Sie meinen die Entscheidung zugunsten von Atomkraftgegnern, die das Verfassungsgericht am 14. Mai 1985 gefällt hat: Spontandemos müssen nicht angemeldet sein, Friedliche dürfen nicht wegen einiger Randalierer heimgeschickt werden, und wenn die Polizei eine Demo für gefährlich hält, muss sie das genau begründen.

Die Verfassungsrichter haben mit dieser Grundsatzentscheidung erstmals klar Stellung zu Artikel 8 bezogen: Die Versammlungsfreiheit ist ein Kern-Grundrecht, das nicht stark eingeschränkt werden darf.

Natürlich provoziert und polarisiert Protest, das soll er ja auch. Er provoziert oft den Staat oder die Stadtverwaltung oder die Polizei; wenn bei denen die Deutungshoheit liegen würde, könnte jede Kundgebung wegen möglicher Ausschreitungen verboten werden. Protest darf nicht Spielball des politischen Tagesgeschehens werden. Erlaubt und richtig sind Einschränkungen in Fällen von Gewalt gegen Menschen.
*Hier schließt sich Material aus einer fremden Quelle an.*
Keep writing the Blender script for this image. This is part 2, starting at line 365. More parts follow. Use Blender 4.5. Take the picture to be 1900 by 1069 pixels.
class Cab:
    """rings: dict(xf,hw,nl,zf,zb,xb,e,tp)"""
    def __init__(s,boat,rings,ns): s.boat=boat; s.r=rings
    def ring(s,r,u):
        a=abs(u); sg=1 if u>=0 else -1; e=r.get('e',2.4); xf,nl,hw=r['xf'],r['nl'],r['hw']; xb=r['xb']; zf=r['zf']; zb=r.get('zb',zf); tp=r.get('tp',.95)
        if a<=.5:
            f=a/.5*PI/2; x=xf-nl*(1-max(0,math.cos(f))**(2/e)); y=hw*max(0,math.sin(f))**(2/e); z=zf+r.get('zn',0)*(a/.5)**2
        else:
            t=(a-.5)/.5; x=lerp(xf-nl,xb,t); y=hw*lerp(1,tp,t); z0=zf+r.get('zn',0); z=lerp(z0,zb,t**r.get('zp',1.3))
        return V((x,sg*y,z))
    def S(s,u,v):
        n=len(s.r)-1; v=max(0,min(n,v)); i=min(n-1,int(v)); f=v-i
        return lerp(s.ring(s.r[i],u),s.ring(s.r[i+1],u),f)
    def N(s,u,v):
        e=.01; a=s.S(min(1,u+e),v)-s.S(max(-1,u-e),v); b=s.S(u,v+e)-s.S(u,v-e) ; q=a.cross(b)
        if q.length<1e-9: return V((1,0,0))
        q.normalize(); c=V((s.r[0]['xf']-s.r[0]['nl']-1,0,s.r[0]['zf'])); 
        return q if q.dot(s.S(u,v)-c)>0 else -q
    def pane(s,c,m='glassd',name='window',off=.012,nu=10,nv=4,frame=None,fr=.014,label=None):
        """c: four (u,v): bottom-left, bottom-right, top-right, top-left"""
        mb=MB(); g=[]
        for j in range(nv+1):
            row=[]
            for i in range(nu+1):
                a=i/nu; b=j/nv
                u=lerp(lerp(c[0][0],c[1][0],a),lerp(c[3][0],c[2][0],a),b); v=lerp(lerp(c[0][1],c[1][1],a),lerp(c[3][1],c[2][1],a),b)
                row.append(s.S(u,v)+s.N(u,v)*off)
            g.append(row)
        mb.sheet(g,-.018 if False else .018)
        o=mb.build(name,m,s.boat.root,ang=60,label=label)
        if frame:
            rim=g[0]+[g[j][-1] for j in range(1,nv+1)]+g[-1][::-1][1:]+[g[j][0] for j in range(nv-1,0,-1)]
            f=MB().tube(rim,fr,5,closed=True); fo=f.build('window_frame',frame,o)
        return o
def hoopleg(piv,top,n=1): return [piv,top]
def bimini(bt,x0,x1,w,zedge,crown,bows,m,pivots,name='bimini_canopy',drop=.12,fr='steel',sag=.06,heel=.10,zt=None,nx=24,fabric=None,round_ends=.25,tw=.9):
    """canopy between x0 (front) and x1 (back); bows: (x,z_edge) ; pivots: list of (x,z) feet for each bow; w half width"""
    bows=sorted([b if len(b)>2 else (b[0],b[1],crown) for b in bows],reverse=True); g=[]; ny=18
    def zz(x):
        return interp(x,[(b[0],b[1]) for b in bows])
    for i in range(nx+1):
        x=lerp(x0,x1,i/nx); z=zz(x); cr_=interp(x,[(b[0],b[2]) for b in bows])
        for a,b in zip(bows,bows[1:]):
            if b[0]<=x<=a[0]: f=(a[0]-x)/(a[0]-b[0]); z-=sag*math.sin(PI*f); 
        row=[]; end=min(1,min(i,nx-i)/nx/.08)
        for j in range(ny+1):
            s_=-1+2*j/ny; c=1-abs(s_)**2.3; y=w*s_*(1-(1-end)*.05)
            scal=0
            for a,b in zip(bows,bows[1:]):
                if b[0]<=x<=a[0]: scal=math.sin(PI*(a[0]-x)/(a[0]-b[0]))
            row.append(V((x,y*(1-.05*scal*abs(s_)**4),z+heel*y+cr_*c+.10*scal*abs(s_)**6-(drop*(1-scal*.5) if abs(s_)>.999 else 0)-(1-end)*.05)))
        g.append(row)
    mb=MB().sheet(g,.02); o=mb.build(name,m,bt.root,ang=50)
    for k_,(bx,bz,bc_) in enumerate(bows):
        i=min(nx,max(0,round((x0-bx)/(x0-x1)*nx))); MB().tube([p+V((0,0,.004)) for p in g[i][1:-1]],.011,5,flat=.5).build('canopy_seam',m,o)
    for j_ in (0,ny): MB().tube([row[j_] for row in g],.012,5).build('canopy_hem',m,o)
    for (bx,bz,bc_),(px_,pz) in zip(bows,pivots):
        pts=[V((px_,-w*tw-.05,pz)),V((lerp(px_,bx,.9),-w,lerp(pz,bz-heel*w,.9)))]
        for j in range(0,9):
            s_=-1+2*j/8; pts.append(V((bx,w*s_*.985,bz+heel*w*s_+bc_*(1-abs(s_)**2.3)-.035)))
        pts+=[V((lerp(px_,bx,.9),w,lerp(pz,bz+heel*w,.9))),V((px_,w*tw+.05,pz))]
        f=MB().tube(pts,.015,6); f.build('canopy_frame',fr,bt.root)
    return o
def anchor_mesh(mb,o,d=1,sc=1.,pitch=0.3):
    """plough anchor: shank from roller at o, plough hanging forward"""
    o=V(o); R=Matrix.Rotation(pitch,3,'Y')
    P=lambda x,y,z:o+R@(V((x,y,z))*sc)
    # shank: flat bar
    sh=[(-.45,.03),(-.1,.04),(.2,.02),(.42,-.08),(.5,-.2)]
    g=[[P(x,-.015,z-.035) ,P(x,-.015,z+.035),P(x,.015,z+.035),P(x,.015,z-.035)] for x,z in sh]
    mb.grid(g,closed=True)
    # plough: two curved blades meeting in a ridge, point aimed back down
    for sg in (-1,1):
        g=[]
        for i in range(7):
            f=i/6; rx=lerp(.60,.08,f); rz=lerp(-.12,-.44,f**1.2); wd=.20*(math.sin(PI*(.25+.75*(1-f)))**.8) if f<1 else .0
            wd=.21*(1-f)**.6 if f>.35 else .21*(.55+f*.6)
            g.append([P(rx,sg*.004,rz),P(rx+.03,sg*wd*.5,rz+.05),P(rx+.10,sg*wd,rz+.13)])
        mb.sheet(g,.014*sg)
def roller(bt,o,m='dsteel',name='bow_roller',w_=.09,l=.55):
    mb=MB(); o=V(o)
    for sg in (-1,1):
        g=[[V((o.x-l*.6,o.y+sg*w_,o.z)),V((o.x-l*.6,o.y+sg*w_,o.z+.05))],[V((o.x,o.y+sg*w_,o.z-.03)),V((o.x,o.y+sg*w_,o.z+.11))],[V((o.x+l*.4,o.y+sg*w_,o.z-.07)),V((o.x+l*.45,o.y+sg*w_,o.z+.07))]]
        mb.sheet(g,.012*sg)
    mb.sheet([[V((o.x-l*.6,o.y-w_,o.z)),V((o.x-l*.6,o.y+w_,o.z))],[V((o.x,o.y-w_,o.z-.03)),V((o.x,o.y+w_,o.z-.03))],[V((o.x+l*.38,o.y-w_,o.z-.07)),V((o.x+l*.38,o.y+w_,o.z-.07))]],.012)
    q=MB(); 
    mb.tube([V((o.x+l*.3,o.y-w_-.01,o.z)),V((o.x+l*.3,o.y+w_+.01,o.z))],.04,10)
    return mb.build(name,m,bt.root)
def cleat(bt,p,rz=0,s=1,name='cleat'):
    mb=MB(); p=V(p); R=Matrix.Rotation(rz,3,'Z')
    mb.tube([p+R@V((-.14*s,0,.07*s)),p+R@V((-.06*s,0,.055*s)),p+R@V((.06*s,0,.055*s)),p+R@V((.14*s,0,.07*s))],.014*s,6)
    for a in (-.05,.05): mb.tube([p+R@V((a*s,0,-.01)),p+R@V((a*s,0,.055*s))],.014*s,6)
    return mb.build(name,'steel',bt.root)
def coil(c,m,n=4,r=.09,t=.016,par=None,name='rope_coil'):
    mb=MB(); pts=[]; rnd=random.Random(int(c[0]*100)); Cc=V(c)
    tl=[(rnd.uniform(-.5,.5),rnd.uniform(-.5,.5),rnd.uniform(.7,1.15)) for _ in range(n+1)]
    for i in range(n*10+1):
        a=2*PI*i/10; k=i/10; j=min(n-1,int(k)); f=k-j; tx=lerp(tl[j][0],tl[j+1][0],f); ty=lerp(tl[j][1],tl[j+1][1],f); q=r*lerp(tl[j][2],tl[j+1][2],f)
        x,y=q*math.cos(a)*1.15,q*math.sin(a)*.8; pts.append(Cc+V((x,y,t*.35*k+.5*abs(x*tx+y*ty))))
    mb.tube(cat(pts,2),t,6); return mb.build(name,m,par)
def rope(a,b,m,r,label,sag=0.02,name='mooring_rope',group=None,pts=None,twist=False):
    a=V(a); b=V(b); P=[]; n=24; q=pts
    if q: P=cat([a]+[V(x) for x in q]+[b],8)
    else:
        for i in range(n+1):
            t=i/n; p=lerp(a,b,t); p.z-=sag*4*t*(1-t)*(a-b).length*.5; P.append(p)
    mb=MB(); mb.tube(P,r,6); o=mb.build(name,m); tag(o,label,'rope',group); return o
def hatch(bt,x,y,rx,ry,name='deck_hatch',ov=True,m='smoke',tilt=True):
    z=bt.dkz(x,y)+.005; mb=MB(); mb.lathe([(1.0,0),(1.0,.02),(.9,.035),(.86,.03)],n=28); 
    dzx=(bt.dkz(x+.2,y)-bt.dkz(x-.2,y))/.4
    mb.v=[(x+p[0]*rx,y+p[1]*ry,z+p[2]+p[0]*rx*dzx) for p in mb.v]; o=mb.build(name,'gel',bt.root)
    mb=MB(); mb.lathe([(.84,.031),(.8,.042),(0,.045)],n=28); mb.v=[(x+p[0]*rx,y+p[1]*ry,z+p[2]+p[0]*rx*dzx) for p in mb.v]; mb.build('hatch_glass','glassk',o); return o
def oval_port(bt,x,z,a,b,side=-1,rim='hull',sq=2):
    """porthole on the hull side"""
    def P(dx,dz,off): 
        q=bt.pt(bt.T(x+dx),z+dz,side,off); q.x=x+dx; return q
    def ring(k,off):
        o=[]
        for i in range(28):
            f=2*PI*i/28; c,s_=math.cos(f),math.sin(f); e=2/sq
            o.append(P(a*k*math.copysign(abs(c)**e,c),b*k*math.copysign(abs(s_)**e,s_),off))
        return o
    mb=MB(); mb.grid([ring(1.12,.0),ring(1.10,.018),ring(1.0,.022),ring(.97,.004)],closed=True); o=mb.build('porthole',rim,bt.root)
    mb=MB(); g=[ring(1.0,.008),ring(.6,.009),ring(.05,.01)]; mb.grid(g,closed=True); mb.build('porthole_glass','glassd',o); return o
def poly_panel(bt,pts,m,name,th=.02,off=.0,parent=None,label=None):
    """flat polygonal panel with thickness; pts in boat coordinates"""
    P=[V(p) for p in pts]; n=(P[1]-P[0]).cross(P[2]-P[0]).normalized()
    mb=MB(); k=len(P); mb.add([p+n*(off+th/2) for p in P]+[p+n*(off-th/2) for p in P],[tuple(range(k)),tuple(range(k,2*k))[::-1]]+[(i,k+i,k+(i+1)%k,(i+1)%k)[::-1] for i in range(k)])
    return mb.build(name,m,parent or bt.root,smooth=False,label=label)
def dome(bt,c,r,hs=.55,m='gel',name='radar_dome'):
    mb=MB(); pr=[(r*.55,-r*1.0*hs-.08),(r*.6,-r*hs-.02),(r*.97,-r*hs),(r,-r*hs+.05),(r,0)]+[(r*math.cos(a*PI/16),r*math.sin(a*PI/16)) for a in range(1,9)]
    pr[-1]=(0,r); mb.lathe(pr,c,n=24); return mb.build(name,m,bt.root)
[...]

Und wenn sie nicht gewalttätig sind, soll man Rechte einfach machen lassen?

Nicht unbedingt: Es ist sinnvoll, wenn die Zivilgesellschaft sich in gewisser Hinsicht selbst reguliert, indem zum Beispiel zu Gegendemonstrationen aufgerufen wird.

Eine Form von Gegendemo war das "Wir sind mehr"-Konzert in Chemnitz. Ist das noch Protest, wenn Teilnehmer durch ein Gratis-Event angelockt wurden?

Ich halte es für weit gegriffen, dass jemand sagt: Ich gehe nur aus Fun zu dem Konzert, das zufällig ein Protestereignis ist, und ignoriere die anderen Leute, die politische Shirts anhaben und Flyer verteilen. Die meisten Besucher haben politische Anliegen, aber demonstrieren darf ihnen Spaß machen. Das muss nicht jedem gefallen. Wer Kritik an dem Veranstaltungskonzept hat, darf sie ja auch äußern. Ist doch schön, wenn nicht über Ausschreitungen diskutiert wird, sondern über Konzerttickets.